3.4.3 Een redelijke wetsuitleg brengt mee dat van duurzaam gescheiden leven in de zin van art. 1:150 lid 2 sprake is indien het gaat om een door de man en/of de vrouw gewilde verbreking van de echtelijke samenleving waardoor ieder afzonderlijk zijn eigen leven leidt als ware hij niet met de ander gehuwd en die toestand door ten minste een van hen als bestendig is bedoeld. 's Hofs oordeel dat partijen, hoewel zij nog steeds onder één dak wonen, langer dan drie jaren onafgebroken gescheiden hebben geleefd, geeft niet blijk van een onjuiste opvatting omtrent het begrip "duurzaam gescheiden leven" in art. 1:150 lid 2. Van dit oordeel, waarbij het hof kennelijk mede ervan is uitgegaan dat de man en de vrouw al langer dan drie jaren geen gemeenschappelijke huishouding meer voerden, behoefde het hof zich in dit geval niet te laten weerhouden door het feit dat de man nog wel betrokken was bij de opvoeding en verzorging van de beide kinderen. De hiervoor in 3.4.1 weergegeven rechtsklacht faalt derhalve.
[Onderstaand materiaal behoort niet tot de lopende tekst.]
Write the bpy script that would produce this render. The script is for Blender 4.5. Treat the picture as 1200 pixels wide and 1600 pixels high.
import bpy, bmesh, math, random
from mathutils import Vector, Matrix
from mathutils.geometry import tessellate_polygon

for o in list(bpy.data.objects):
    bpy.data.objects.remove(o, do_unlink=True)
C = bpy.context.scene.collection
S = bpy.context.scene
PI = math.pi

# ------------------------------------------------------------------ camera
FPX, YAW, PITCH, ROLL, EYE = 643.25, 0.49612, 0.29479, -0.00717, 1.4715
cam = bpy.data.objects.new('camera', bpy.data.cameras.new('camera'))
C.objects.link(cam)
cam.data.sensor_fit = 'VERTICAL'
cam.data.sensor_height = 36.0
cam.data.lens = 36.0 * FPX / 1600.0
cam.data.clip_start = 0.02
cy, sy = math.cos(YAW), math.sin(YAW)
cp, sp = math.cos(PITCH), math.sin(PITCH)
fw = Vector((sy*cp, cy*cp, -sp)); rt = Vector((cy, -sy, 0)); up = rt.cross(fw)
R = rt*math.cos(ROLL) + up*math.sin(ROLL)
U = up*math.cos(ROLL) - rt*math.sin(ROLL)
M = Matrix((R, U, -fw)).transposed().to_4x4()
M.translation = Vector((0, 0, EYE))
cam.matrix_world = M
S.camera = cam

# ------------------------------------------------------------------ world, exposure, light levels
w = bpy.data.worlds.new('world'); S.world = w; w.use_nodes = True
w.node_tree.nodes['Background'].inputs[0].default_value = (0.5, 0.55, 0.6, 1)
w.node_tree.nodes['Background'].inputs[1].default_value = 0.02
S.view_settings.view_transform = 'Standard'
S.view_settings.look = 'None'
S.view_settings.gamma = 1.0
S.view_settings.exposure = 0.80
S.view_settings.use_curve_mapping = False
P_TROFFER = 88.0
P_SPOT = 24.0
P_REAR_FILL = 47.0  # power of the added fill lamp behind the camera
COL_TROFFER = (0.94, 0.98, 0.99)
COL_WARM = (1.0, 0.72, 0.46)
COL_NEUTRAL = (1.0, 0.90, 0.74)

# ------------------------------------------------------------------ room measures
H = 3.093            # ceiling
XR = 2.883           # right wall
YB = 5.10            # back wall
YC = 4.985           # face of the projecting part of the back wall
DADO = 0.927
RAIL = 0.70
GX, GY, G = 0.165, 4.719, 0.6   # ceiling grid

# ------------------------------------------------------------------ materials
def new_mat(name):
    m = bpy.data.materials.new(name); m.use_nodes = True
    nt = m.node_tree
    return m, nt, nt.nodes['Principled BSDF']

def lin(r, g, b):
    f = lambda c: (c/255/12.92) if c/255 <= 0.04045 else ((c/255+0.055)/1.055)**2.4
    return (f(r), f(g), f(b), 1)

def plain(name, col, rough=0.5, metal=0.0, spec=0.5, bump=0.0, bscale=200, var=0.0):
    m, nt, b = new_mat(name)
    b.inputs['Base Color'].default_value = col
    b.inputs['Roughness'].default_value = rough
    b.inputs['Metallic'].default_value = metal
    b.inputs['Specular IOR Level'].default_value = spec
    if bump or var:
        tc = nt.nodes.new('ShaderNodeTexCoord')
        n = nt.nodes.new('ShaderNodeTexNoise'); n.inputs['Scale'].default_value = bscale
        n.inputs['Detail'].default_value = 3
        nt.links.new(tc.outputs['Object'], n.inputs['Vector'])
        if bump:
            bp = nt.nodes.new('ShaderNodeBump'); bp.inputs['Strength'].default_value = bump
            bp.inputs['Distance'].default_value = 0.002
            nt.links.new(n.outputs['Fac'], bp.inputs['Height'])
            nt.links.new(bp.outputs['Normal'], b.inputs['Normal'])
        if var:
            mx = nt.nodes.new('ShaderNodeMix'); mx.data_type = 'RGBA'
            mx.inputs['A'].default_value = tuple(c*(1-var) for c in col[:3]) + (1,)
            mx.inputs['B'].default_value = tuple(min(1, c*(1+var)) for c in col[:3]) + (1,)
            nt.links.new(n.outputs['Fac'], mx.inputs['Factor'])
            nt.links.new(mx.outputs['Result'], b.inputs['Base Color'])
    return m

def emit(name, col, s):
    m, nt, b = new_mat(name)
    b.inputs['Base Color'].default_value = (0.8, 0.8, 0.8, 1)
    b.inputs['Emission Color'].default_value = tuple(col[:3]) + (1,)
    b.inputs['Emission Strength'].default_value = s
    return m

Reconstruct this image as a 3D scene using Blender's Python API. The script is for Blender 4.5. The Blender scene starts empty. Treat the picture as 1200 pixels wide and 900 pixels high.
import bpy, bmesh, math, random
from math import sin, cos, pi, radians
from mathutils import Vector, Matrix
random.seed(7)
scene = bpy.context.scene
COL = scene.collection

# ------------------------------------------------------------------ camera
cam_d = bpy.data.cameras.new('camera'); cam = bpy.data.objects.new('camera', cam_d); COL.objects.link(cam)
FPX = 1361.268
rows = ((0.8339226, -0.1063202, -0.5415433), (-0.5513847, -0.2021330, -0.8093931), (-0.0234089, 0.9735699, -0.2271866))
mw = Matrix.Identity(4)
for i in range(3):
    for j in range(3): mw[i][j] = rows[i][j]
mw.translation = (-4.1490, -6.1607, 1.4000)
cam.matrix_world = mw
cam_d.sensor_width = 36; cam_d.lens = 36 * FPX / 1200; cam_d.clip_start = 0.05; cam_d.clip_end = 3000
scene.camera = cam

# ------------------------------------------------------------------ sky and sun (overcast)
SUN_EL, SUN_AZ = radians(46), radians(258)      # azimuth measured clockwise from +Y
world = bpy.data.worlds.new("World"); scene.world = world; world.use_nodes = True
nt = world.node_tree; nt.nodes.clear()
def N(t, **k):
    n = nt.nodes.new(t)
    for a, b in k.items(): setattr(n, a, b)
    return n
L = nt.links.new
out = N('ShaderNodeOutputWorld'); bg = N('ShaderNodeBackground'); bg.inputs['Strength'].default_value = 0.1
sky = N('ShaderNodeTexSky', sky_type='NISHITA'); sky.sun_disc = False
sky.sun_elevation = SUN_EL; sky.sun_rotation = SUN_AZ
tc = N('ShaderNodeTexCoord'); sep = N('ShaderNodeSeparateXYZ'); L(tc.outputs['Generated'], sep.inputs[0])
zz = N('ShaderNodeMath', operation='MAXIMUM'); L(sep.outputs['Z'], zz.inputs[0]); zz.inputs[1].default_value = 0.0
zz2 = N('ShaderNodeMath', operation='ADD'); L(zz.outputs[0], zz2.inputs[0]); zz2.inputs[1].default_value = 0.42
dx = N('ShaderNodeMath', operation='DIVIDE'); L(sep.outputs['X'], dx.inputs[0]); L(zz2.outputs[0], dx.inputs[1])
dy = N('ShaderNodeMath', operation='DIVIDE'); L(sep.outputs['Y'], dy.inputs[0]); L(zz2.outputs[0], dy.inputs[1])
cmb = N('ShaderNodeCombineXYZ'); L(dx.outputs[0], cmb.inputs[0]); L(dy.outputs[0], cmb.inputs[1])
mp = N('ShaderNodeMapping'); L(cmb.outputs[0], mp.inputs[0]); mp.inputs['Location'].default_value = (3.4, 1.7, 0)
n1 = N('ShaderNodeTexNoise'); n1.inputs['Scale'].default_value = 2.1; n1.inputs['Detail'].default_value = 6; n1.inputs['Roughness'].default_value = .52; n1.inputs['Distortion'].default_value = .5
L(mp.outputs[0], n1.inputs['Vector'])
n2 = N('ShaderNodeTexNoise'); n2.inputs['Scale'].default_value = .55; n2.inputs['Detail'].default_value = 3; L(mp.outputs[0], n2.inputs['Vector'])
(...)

3.5 Ook de overige in het middel aangevoerde klachten kunnen niet tot cassatie leiden. Zulks behoeft, gezien art. 81 RO, geen nadere motivering nu de klachten niet nopen tot beantwoording van rechtsvragen in het belang van de rechtseenheid of de rechtsontwikkeling.
4. Beslissing
De Hoge Raad verwerpt het beroep.
Deze beschikking is gegeven door de vice-president R. Herrmann als voorzitter en de raadsheren J.B. Fleers, D.H. Beukenhorst, P.C. Kop en E.J. Numann, en in het openbaar uitgesproken door de raadsheer F.B. Bakels op 15 oktober 2004.